**Data extract**.
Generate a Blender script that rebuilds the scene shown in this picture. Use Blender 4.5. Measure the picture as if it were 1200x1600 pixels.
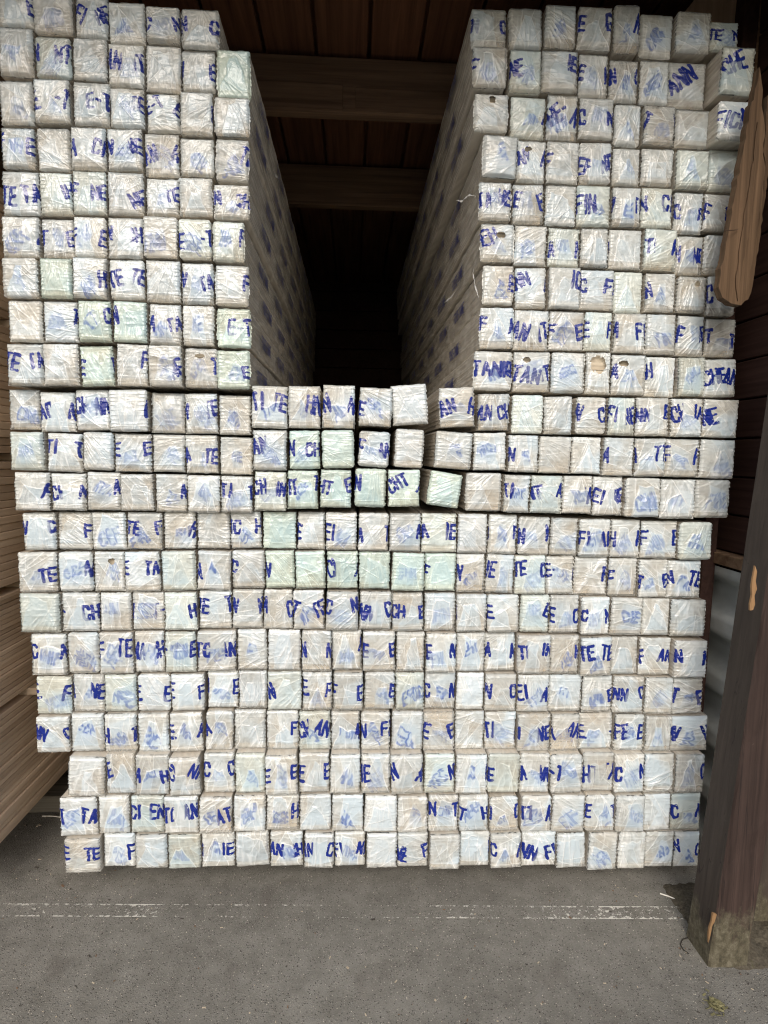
import bpy, math, random
import numpy as np
R = math.radians

# ------------------------------------------------------------------ scene, camera, light
S = bpy.context.scene
for o in list(bpy.data.objects): bpy.data.objects.remove(o, do_unlink=True)
C = S.collection
PW, PH, F = 1200.0, 1600.0, 900.0          # picture size used for measuring, focal length in its pixels
CAM = np.array([0.0, 0.0, 1.44])
PITCH, YAW, ROLL = math.atan(85/900), math.atan(50/900), R(0.75)
fw = np.array([math.sin(YAW)*math.cos(PITCH), math.cos(YAW)*math.cos(PITCH), -math.sin(PITCH)])
r0 = np.array([math.cos(YAW), -math.sin(YAW), 0.0])
u0 = np.cross(r0, fw)
rt = r0*math.cos(ROLL) + u0*math.sin(ROLL)
up = u0*math.cos(ROLL) - r0*math.sin(ROLL)
cam = bpy.data.cameras.new('camera'); co = bpy.data.objects.new('camera', cam); C.objects.link(co)
from mathutils import Matrix, Vector
co.matrix_world = Matrix(((rt[0], up[0], -fw[0], CAM[0]), (rt[1], up[1], -fw[1], CAM[1]), (rt[2], up[2], -fw[2], CAM[2]), (0, 0, 0, 1)))
cam.sensor_fit = 'VERTICAL'; cam.sensor_height = 24; cam.lens = 24*F/PH
cam.clip_start = 0.05; cam.clip_end = 2000
S.camera = co

SUN_EL, SUN_AZ = R(37), R(190)             # azimuth measured from +Y clockwise: behind the camera, a little left
w = bpy.data.worlds.new("World"); S.world = w; w.use_nodes = True
nt = w.node_tree; nt.nodes.clear()
sky = nt.nodes.new('ShaderNodeTexSky'); sky.sky_type = 'NISHITA'; sky.sun_disc = False
sky.sun_elevation = SUN_EL; sky.sun_rotation = SUN_AZ
sky.air_density = 1.0; sky.dust_density = 4.0; sky.ozone_density = 0.6
bg = nt.nodes.new('ShaderNodeBackground'); bg.inputs['Strength'].default_value = 0.15
out = nt.nodes.new('ShaderNodeOutputWorld')
nt.links.new(sky.outputs[0], bg.inputs[0]); nt.links.new(bg.outputs[0], out.inputs[0])
sl = bpy.data.lights.new('sun', 'SUN'); sl.energy = 1.45; sl.angle = R(28); sl.color = (1.0, 0.975, 0.94)
so = bpy.data.objects.new('sun', sl); C.objects.link(so)
sd = Vector((math.sin(SUN_AZ)*math.cos(SUN_EL), math.cos(SUN_AZ)*math.cos(SUN_EL), math.sin(SUN_EL)))
so.rotation_euler = sd.to_track_quat('Z', 'Y').to_euler()
S.view_settings.view_transform = 'Standard'; S.view_settings.look = 'None'
S.view_settings.exposure = 0.15; S.view_settings.gamma = 1.0
S.cycles.use_denoising = True; S.cycles.denoising_prefilter = 'NONE'; S.cycles.filter_width = 1.1; S.cycles.max_bounces = 8; S.cycles.transparent_max_bounces = 10; S.cycles.diffuse_bounces = 4

def at(px, py, Y):
    d = fw + (px-600)/F*rt - (py-800)/F*up
    return CAM + d*(Y-CAM[1])/d[1]
def onground(px, py, z=0.0):
    d = fw + (px-600)/F*rt - (py-800)/F*up
    return CAM + d*(z-CAM[2])/d[2]

# ------------------------------------------------------------------ helpers
def tag(o, label=None, cat=None, group=None, kind=None):
    if label: o['label'] = label
    if cat: o['category'] = cat
    if group: o['group'] = group
    if kind: o['kind'] = kind
    return o
def empty(name, loc=(0, 0, 0), parent=None):
    o = bpy.data.objects.new(name, None); C.objects.link(o); o.location = loc; o.empty_display_size = 0.05
    if parent: o.parent = parent
    return o
class MB:
    def __init__(s): s.v = []; s.f = []; s.m = []
    def add(s, vs, fs, m=0):
        k = len(s.v); s.v += [tuple(map(float, p)) for p in vs]; s.f += [tuple(k+i for i in f) for f in fs]; s.m += [m]*len(fs)
    def box(s, a, b, m=0, mat=None, ch=0.0):
        x0, y0, z0 = a; x1, y1, z1 = b
        if ch <= 0:
            vs = [(x0,y0,z0),(x1,y0,z0),(x1,y1,z0),(x0,y1,z0),(x0,y0,z1),(x1,y0,z1),(x1,y1,z1),(x0,y1,z1)]
            fs = [(0,3,2,1),(4,5,6,7),(0,1,5,4),(1,2,6,5),(2,3,7,6),(3,0,4,7)]
        else:
            c = ch; vs = []; fs = []
            import itertools
            idx = {}
            for ix, iy, iz in itertools.product((0,1), repeat=3):
                for ax in range(3):
                    p = [x1 if ix else x0, y1 if iy else y0, z1 if iz else z0]
                    q = [(-1 if t else 1)*c for t in (ix, iy, iz)]
                    for k in range(3):
                        if k != ax: p[k] += q[k]
                    idx[(ix,iy,iz,ax)] = len(vs); vs.append(tuple(p))
            for ax in range(3):
                a1, a2 = [k for k in range(3) if k != ax]
                for sgn in (0, 1):
                    loop = []
                    for s1, s2 in ((0,0),(1,0),(1,1),(0,1)):
                        t = [0,0,0]; t[ax] = sgn; t[a1] = s1; t[a2] = s2; loop.append(idx[(*t, ax)])
                    fs.append(tuple(loop))
                for s1 in (0,1):
                    for s2 in (0,1):
                        t = [0,0,0]; t[a1] = s1; t[a2] = s2
                        t0 = list(t); t1 = list(t); t0[ax] = 0; t1[ax] = 1
                        fs.append((idx[(*t0,a1)], idx[(*t1,a1)], idx[(*t1,a2)], idx[(*t0,a2)]))
            for ix, iy, iz in itertools.product((0,1), repeat=3):
                fs.append(tuple(idx[(ix,iy,iz,k)] for k in range(3)))
        if mat is not None: vs = [tuple(mat @ Vector(p)) for p in vs]
        s.add(vs, fs, m)
    def build(s, name, mats, parent=None, loc=(0,0,0), smooth=False):
        me = bpy.data.meshes.new(name); me.from_pydata(s.v, [], s.f)
        for m in (mats if isinstance(mats, (list, tuple)) else [mats]): me.materials.append(m)
        me.polygons.foreach_set('material_index', s.m)
        if smooth: me.polygons.foreach_set('use_smooth', [True]*len(s.f))
        me.update()
        import bmesh
        bm = bmesh.new(); bm.from_mesh(me); bmesh.ops.recalc_face_normals(bm, faces=bm.faces); bm.to_mesh(me); bm.free()
        o = bpy.data.objects.new(name, me); C.objects.link(o); o.location = loc
        if parent: o.parent = parent
        return o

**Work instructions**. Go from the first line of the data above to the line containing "R = math.radians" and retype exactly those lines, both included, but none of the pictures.

**Solution**.
Generate a Blender script that rebuilds the scene shown in this picture. Use Blender 4.5. Measure the picture as if it were 1200x1600 pixels.
import bpy, math, random
import numpy as np
R = math.radians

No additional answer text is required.